30th November 2022
Minister Butler and Minister English welcome the implementation of the Report of the Strategic Workforce Advisory Group on Home Carers and Nursing Home Healthcare Assistants and strongly endorse the Advisory Group’s recommendations
Minister English announces 1,000 employment permits for home care workers
Minister of State for Mental Health and Older People, Mary Butler TD and the Minister of State for Business, Employment and Retail, Damien English TD, launched the Report of the Strategic Workforce Advisory Group on Home Carers and Nursing Home Healthcare Assistants.
The cross-departmental Strategic Workforce Advisory Group was established in March 2022 by Minister Butler to examine strategic workforce challenges in publicly and privately provided frontline carer roles in home support and long-term residential care for older people. The Group’s report provides a comprehensive overview of the complex and inter-related challenges that are affecting the recruitment and retention of care workers. It makes 16 wide-ranging recommendations to urgently address these, spanning the areas of recruitment, pay and conditions, barriers to employment, and training and professional development, as well as sectoral reform. The recommendations:
- raise awareness of the training and employment opportunities that are available for care workers
- ensure greater equity in pay and conditions for care workers across the public, private and not-for-profit sectors
- facilitate collective bargaining
- remove disincentives for part-time work by the unemployed
- enable the employment of non-EU/EEA care workers in Ireland for roles in the sector
- support care workers’ professional development
- build the HSE’s capacity for timely, localised recruitment
- enhance the qualitative evidence base for policymaking in the sector
Welcoming the report Minister Butler and Minister English strongly endorsed all of the Group’s recommendations, committing to their full implementation as a priority.

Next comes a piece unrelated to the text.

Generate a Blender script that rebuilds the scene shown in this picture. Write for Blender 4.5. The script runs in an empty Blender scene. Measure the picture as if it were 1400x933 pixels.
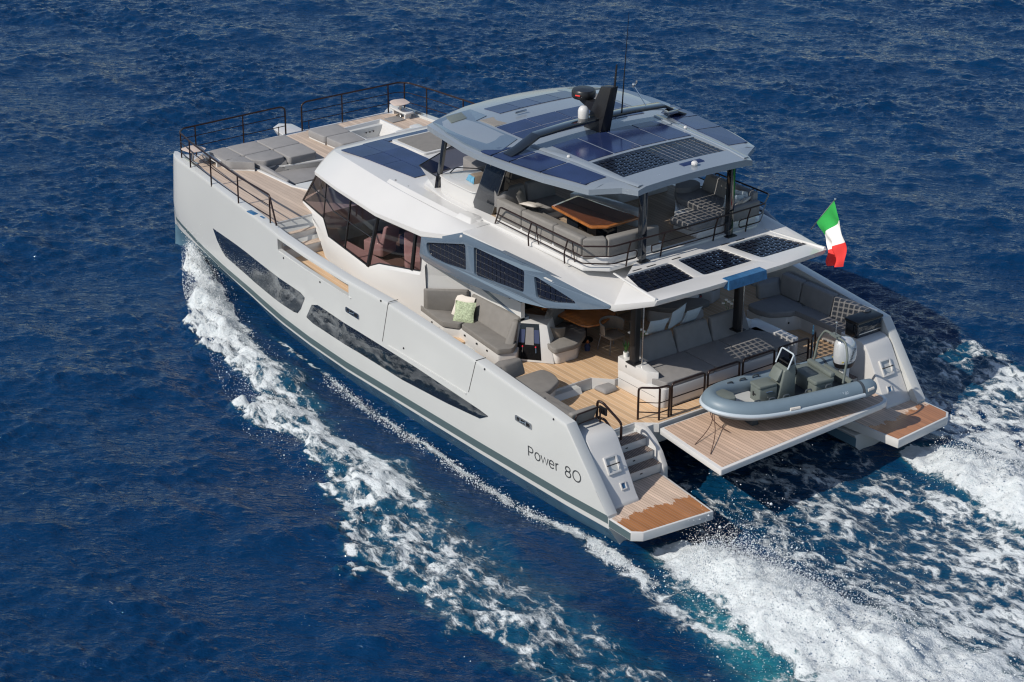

With one of the most rapidly ageing populations in the EU, Ireland faces an ever-increasing challenge to address the shortage of care workers, a significant proportion of whom are themselves older people.
Minister Butler said:
“All care workers working in home support and long-term residential care for older people should receive fair pay and conditions and have the opportunity to progress in their careers. We need to show home support workers and healthcare assistants that we value the important work they do and make it a viable career option. I echo the Advisory Group’s call for all private sector and voluntary providers to commit to pay home support workers and healthcare assistants the National Living Wage at a minimum (currently €12.90), and for home support workers to receive payment for all time spent travelling between people’s homes and for other reasonable travel expenses.
“We need to urgently address the shortage of care workers in Ireland. In conjunction with wider sectoral reforms which are in train, implementation of the Group’s recommendations will have a real and lasting impact on addressing these workforce challenges.”
Minister English welcomed the recommendations to address the barriers to the recruitment of care workers, as highlighted in the report. These include commitments to:
- run a national campaign to raise the profile of training and employment opportunities for care workers
- undertake a review of public employment services to increase the number of jobseekers who become care workers
- build the HSE’s capacity for timely and locally focused recruitment
- enhance European-level recruitment activities
- undertake a review of the eligibility criteria for State benefits to ensure that engagement in part-time employment is not disincentivised
- remove home care workers from the Ineligible Occupations List to enable the employment within Ireland of up to 1,000 non-EU/EEA citizens in this area
Minister English commented:
“The current shortage of care workers is a significant issue that needs to be addressed as a matter of urgency. We therefore need to simultaneously tackle the challenges that are impeding recruitment at national level and facilitate international recruitment in the shorter term. I hope that the implementation of the Advisory Group’s recommendations will significantly improve the pay and conditions of care workers in Ireland and make it a more attractive and sustainable career.
“Accordingly, I am announcing that 1,000 General Employment Permits will be made available for home care workers from January 2023. As recommended by the Advisory Group, these permits will be for full-time positions with a minimum salary of €27,000 per year and a stipulated minimum continuous shift-length of four hours per working day. This will ensure good quality employment for care workers who come to Ireland while at the same time alleviating our national recruitment crisis.”
The implementation of the Advisory Group’s recommendations has commenced and will be closely monitored by the Implementation Group that has been established by the Department of Health.
Notes to editors
Report of the Strategic Workforce Advisory Group on Home Carers and Nursing Home Health Care Assistants
The Strategic Workforce Advisory Group was chaired by the Department of Health and its membership comprised representatives from seven government departments, Children, Equality, Disability, Integration and Youth; Enterprise, Trade and Employment; Health; Higher and Further Education, Research, Innovation and Science; Justice; Public Expenditure and Reform; and Social Protection), the Health Service Executive (HSE), the Health Information and Quality Authority (HIQA) and SOLAS.